Lightwave395
Well-known member
Ben Ainslie wins all three of the first days racing in Sydney !
Got a couple of GPs sailing in my club.
Also a dentist and a Physio.
Ben Who?
Take a garden shed. Turn it upside down. Put a mast in it. You now have a GP14.
Just pulling your chain ;-)A bit brutal but certainly not the slickest boat across todays trendy RS whatevers.
However, it works for me with a bunch of 'not really sailors' grandchildren who I take out in the school holidays, they're pretty stable compared to an Enterprise and I don't want the hassle or cost of a much bigger and heavier Wayfarer. The kids enjoy a bit of sailing, rowing and motoring around with my O/B - mine did also cost me the princely sum of £30 including the trailer so I'm not complaining.
Having said that, they did rather well across a range of weather conditions in the 2019/2020 Sailjuice series - in the top 3 on handicap a couple of times in big fleets - not bad for an upside down shed !
The GP is known as a 'boat which doesn't even burn quickly', but being slow possibly helps give good racing for a variety of people.
It's still a class which attracts some good sailors and runs some decent opens and championships.
If speed was everything, we'd all be sailing cats.
But for me, the weight of a GP14 would be a problem on the beach at low tide.
Just pulling your chain ;-)
I bet Ben found the GP50's a bit of a big stable platform after spending time on the new monohull foilers.

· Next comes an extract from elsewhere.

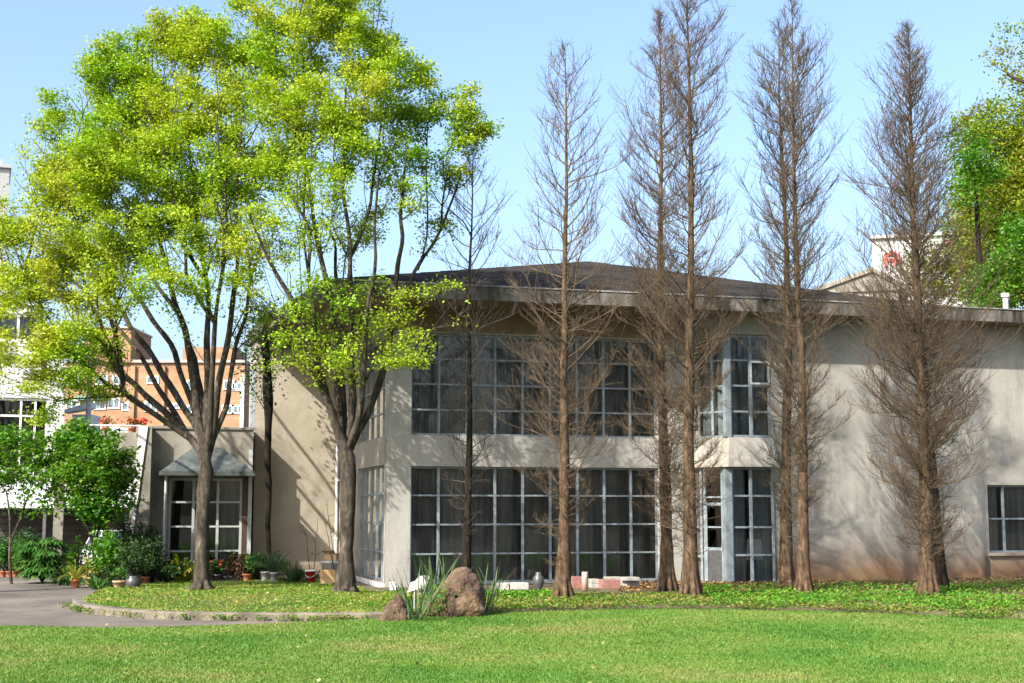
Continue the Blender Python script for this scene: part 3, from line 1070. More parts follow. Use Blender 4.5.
d_.tube([(0.48, -0.75, 0), (0.48, -0.75, 3.4)], 0.05, 8)
d_.build('post', M['frame_white'], annex)
aw = MB()
fz, tz = 3.44, 4.26
fr_ = [(0.28, -0.95, fz), (3.28, -0.95, fz), (3.28, -0.01, fz), (0.28, -0.01, fz)]
rd = [(1.35, -0.012, tz), (2.25, -0.012, tz)]
aw.face([fr_[0], fr_[1], rd[1], rd[0]])
aw.face([fr_[3], fr_[0], rd[0]])
aw.face([fr_[1], fr_[2], rd[1]])
aw.box(0.26, 3.3, -0.97, -0.012, fz - 0.13, fz - 0.004)
aw.build('awning', M['awning'], annex)

gate = thing('concrete_gateway', 'stained concrete beam over the drive with a leaning buttress whose sunlit edge is painted on in white', 'gateway', lw(-8.6, 7.55), TH)
gb = MB()
gb.box(-0.75, 1.9, 0.05, 0.5, 3.15, 4.72)
gb.box(-0.75, -0.45, 0.06, 0.49, -0.1, 3.149)
gb.build('beam', M['concrete'], gate)
bt = MB()
# buttress: raked left edge, drawn in its own plane (u, z)
prof = [(1.48, -0.1), (2.215, -0.1), (2.215, 4.9), (1.74, 4.9), (1.55, 1.0)]
for (v0, v1) in ((-0.35, 0.6),):
    bt.face([(u, v0, z) for u, z in prof])
    bt.face([(u, v1, z) for u, z in prof[::-1]])
    for k in range(5):
        a, b = prof[k], prof[(k + 1) % 5]
        bt.face([(a[0], v0, a[1]), (a[0], v1, a[1]), (b[0], v1, b[1]), (b[0], v0, b[1])])
bt.build('buttress', M['concrete'], gate)
ws = MB()
lo, hi = (1.62, -0.1), (2.05, 4.92)
f0 = lambda t: lo[0] + (hi[0] - lo[0]) * t
ws.hexa([(f0(.22) - .12, -.4, 1.0), (f0(.22) - .04, -.4, 1.0), (f0(.22) - .04, -.352, 1.0), (f0(.22) - .12, -.352, 1.0),
         (f0(1) - .24, -.4, 4.92), (f0(1) + .04, -.4, 4.92), (f0(1) + .04, -.352, 4.92), (f0(1) - .24, -.352, 4.92)])
ws.build('painted_sunlit_edge', M['white'], gate)  # the buttress's sunlit left edge, put on as a strip of white paint
rl = thing('roof_railing', 'thin pale pipe railing along the top of the concrete gateway beam', 'railing', lw(-8.6, 7.75, 4.72), TH)
r_ = MB()
r_.tube([(-0.75, 0, 0.22), (1.9, 0, 0.22)], 0.025, 8)
r_.build('rail', M['white'], rl)
for s in (-0.65, 0.2, 1.0, 1.8):
    r_ = MB()
    r_.tube([(s, 0, 0), (s, 0, 0.2)], 0.02, 6)
    r_.build('post', M['white'], rl)

# ------------------------------------------------------------------ buildings behind
def far_block(t, name, m, x0, x1, y0, y1, z0, z1, bev=0):
    b = MB()
    b.box(x0, x1, y0, y1, z0, z1)
    return b.build(name, m, t)


YB = 150.0
bk = thing('brick_apartments', 'long orange brick apartment block with white window frames beyond the concrete gateway', 'building', (at(65, 500, YB)[0], YB, 0), 0)
ox = at(65, 500, YB)[0]
bx = lambda px: at(px, 400, YB)[0] - ox
bz = lambda py: at(160, py, YB)[2]
far_block(bk, 'wall', M['brick'], -6, bx(244), 0, 12, 0, bz(363))
far_block(bk, 'stair_tower', M['brick'], bx(84), bx(130), -0.4, 8, bz(363) + 0.01, bz(329))
far_block(bk, 'parapet', M['grey_stone'], -6.2, bx(244.5), -0.3, 12.2, bz(363) + 0.015, bz(360))
far_block(bk, 'tower_cap', M['grey_stone'], bx(83), bx(131), -0.6, 8.2, bz(329) + 0.01, bz(327))
far_block(bk, 'stair_tower', M['brick'], bx(179), bx(232), 1.0, 8, bz(360) + 0.01, bz(346))
far_block(bk, 'corner_strip', M['far_white'], bx(241), bx(244.5), -0.35, -0.005, 0, bz(375))
for c0 in (82, 130, 160, 201):
    far_block(bk, 'brick_pier', M['brick'], bx(c0), bx(c0 + 5), -0.35, -0.004, 0, bz(366))
WL = [(66, 375, 385), (79, 375, 385), (95, 375, 385), (112, 375, 385), (146, 376, 384), (186, 380, 390), (223, 380, 390), (231, 382, 390.5),
      (66, 399, 410), (79, 398, 409), (94, 398, 410), (108, 398, 409), (122, 402, 411), (145, 401, 412), (168, 403, 409), (187, 405, 413), (222, 405, 414), (232, 405, 414),
      (96, 425, 432), (109, 427, 432), (120, 428, 433)]
for px, ya, yb in WL:
    wf = MB()
    w = bx(px + 12.5) - bx(px)
    x0, z0, z1 = bx(px), bz(yb), bz(ya)
    fw_ = 0.16
    wf.box(x0, x0 + w, -0.12, -0.006, z0, z0 + fw_)
    wf.box(x0, x0 + w, -0.12, -0.006, z1 - fw_, z1)
    wf.box(x0, x0 + fw_, -0.12, -0.006, z0 + fw_, z1 - fw_)
    wf.box(x0 + w - fw_, x0 + w, -0.12, -0.006, z0 + fw_, z1 - fw_)
    wf.box(x0 + w / 2 - 0.06, x0 + w / 2 + 0.06, -0.12, -0.006, z0 + fw_, z1 - fw_)
    o = wf.build('window', M['white'], bk)
    gp = MB()
    gp.box(x0 + fw_, x0 + w - fw_, -0.06, -0.01, z0 + fw_, z1 - fw_)
    gp.build('glass', M['glass_far'], o)
for px, py in ((79, 397), (95, 397)):
    sp2 = MB()
    x0 = bx(px) - 0.15
    sp2.hexa([(x0, -0.9, bz(py) - 0.35), (x0 + 1.3, -0.9, bz(py) - 0.35), (x0 + 1.3, -0.13, bz(py) - 0.35), (x0, -0.13, bz(py) - 0.35), (x0, -0.9, bz(py) - 0.25), (x0 + 1.3, -0.9, bz(py) - 0.25), (x0 + 1.3, -0.13, bz(py) + 0.15), (x0, -0.13, bz(py) + 0.15)])
    sp2.build('window_awning', M['tile_green'], bk)

YW = 66.0
wb = thing('white_house', 'plain white house with dark strip windows at the far left behind shrubs', 'building', (at(65, 500, YW)[0], YW, 0), .33)
wx = lambda px: at(px, 400, YW)[0] - at(65, 500, YW)[0]
wz = lambda py: at(40, py, YW)[2]
w_ = MB()
wall_mesh(w_, (wx(-90), 0), X_, NX_, 0, wx(65) - wx(-90), 0, wz(345), [(wx(1) - wx(-90), wx(49) - wx(-90), wz(470), wz(399))], 0.4)
w_.build('wall', M['far_white'], wb)
w_ = MB()
wall_mesh(w_, (wx(-90), 0.6), X_, NX_, 0, wx(40) - wx(-90), wz(345) + 0.01, wz(306), [(wx(-20) - wx(-90), wx(37) - wx(-90), wz(342), wz(314))], 0.3)
w_.box(wx(40) - 0.2, wx(40), 0.91, 9, wz(345) + 0.01, wz(306))
w_.build('upper_wall', M['far_white'], wb)
far_block(wb, 'roof', M['far_white'], wx(-92), wx(42), 0.4, 9, wz(306) + 0.01, wz(303))
far_block(wb, 'terrace', M['far_white'], wx(-90), wx(65), 0.41, 10, wz(348), wz(345) + 0.005)
far_block(wb, 'side_wall', M['far_white'], wx(65) - 0.3, wx(65), 0.41, 10, 0, wz(349))
w_ = MB()
w_.hexa([(wx(42), -0.25, wz(372)), (wx(64), -0.25, wz(398)), (wx(64), -0.005, wz(398)), (wx(42), -0.005, wz(372)), (wx(42), -0.25, wz(368)), (wx(64), -0.25, wz(394)), (wx(64), -0.005, wz(394)), (wx(42), -0.005, wz(368))])
w_.build('sloping_coping', M['white'], wb)
window(wb, (0, 0), X_, NX_, wx(1), wx(49), wz(470), wz(399), [0, 0.48, 0.76, 1], [0, 0.75, 1], 'white', 'curtain', depth=0.12, gather=[(0.15, 0.4), (0.5, 0.7)], mull=0.1, bar=0.1)
window(wb, (0, 0.6), X_, NX_, wx(-20), wx(37), wz(342), wz(314), 3, 1, 'white', 'curtain_pale', depth=0.08, mull=0.12, bar=0.1)
far_block(wb, 'interior', M['dark_room'], wx(-80), wx(60), 3, 3.2, 0, wz(350))
sgn = MB()
sgn.box(wx(22), wx(39), -0.4, 0.58, wz(315), wz(312.5))
sgn.build('window_hood', M['white'], wb)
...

Any one design is good racing, we used to get 20+ Sigma 33's out in the Solent back in the mid 90'sWhen I was a teenager our club had a class of about 30 GP14s & they used to turn up every week.. Speed is not everything ( only relative) when one can get really close class racing in those numbers every weekend
The biggest Sigma class startline I was on had 39, with 80 I would have expected them to divide the fleet, they used to do it sometimes with a lot less than that. We did not know how lucky we were back then, big fleet with nearly half of them competitive, close racing, great social scene and proper strict one design rules, no sail choices in those days.